## Exercise description:
Exactly the lines between the line containing "Reconstruct this image" and the line containing "var sg := 1", together with those two lines, are to be output.

(Scene script records)

━━━

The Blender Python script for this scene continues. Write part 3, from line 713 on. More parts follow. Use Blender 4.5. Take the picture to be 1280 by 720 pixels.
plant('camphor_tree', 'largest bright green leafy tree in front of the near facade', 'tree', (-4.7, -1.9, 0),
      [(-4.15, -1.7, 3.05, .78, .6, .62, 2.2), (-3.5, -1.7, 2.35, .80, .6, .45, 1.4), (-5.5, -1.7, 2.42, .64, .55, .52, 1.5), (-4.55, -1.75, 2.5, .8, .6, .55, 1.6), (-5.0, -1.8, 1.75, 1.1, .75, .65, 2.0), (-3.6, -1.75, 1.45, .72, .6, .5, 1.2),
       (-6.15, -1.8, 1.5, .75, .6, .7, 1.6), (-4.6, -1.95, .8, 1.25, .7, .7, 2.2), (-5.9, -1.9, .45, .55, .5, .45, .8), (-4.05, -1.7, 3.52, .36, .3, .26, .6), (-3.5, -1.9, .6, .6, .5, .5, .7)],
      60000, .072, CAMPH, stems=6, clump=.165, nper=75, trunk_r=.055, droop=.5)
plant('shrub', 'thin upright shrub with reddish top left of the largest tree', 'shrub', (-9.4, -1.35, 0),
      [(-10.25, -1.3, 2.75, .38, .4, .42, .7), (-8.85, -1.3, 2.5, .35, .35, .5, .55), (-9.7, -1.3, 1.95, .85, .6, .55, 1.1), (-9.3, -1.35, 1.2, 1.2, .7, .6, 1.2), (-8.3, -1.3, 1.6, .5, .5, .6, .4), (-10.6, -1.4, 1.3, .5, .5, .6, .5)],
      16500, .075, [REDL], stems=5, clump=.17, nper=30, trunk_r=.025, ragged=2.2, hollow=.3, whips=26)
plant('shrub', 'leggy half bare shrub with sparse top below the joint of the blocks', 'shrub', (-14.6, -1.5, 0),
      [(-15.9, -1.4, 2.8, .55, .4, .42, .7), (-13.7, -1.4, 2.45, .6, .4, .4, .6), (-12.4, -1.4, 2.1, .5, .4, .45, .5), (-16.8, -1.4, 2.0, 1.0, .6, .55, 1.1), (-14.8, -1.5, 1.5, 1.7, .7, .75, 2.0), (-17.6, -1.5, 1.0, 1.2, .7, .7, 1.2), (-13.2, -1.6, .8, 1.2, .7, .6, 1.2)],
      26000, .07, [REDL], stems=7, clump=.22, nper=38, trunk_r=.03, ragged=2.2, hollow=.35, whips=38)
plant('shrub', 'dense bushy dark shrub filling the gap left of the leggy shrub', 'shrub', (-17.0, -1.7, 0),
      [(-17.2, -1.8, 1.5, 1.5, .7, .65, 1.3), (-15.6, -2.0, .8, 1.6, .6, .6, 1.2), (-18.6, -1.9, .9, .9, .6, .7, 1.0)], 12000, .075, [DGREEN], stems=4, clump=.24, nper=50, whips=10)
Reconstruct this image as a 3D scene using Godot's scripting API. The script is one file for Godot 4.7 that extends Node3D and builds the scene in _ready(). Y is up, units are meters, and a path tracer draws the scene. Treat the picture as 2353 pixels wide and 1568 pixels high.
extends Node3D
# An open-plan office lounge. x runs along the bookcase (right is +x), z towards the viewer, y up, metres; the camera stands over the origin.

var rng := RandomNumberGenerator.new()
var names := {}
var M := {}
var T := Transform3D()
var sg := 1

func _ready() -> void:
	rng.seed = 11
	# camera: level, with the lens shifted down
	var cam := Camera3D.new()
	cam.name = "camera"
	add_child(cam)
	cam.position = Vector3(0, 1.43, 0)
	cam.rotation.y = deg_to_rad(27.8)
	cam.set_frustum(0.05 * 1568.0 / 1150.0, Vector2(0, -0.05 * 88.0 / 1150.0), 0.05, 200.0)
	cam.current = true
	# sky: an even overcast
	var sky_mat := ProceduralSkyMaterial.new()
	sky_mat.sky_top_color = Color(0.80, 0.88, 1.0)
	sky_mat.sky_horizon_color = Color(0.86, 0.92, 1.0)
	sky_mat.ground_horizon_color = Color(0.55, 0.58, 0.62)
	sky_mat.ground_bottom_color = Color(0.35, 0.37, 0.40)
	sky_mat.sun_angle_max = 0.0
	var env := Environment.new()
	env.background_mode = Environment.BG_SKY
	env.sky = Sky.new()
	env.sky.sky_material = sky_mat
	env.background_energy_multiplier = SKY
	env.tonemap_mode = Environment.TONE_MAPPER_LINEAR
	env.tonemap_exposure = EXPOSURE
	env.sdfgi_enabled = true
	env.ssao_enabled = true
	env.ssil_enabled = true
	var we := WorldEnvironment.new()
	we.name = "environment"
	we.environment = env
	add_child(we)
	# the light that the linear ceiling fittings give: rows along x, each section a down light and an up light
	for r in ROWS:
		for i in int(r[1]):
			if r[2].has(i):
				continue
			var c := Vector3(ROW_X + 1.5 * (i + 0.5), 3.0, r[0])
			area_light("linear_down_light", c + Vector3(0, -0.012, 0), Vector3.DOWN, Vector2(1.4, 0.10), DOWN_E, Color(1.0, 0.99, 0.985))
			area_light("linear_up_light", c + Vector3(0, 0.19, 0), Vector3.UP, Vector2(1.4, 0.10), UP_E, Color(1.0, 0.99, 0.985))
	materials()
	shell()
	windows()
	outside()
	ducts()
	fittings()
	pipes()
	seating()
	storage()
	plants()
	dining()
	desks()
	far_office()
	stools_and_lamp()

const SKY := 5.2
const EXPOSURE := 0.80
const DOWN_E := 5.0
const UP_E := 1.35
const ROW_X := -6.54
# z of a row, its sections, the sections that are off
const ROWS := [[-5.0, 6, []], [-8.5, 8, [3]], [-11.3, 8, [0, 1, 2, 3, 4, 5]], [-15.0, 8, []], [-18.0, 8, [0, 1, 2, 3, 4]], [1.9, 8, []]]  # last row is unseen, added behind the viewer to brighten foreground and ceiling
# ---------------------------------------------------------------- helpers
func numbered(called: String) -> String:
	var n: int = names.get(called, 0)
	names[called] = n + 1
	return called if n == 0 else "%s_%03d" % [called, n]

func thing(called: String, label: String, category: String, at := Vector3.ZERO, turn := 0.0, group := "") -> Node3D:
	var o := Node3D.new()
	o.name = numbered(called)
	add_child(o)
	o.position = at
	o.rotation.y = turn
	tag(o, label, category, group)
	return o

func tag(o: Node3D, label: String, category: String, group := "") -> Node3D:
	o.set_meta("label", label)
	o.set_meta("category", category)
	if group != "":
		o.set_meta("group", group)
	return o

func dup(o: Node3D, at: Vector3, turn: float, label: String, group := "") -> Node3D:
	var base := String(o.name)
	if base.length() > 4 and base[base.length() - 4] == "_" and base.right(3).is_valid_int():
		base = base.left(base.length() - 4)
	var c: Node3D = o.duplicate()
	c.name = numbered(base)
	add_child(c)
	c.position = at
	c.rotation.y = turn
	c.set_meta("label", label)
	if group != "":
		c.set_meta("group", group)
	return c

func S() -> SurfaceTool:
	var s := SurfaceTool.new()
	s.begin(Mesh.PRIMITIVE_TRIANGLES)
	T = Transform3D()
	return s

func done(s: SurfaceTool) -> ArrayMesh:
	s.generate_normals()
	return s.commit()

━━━

## Completed exercise:
Reconstruct this image as a 3D scene using Godot's scripting API. The script is one file for Godot 4.7 that extends Node3D and builds the scene in _ready(). Y is up, units are meters, and a path tracer draws the scene. Treat the picture as 2353 pixels wide and 1568 pixels high.
extends Node3D
# An open-plan office lounge. x runs along the bookcase (right is +x), z towards the viewer, y up, metres; the camera stands over the origin.

var rng := RandomNumberGenerator.new()
var names := {}
var M := {}
var T := Transform3D()
var sg := 1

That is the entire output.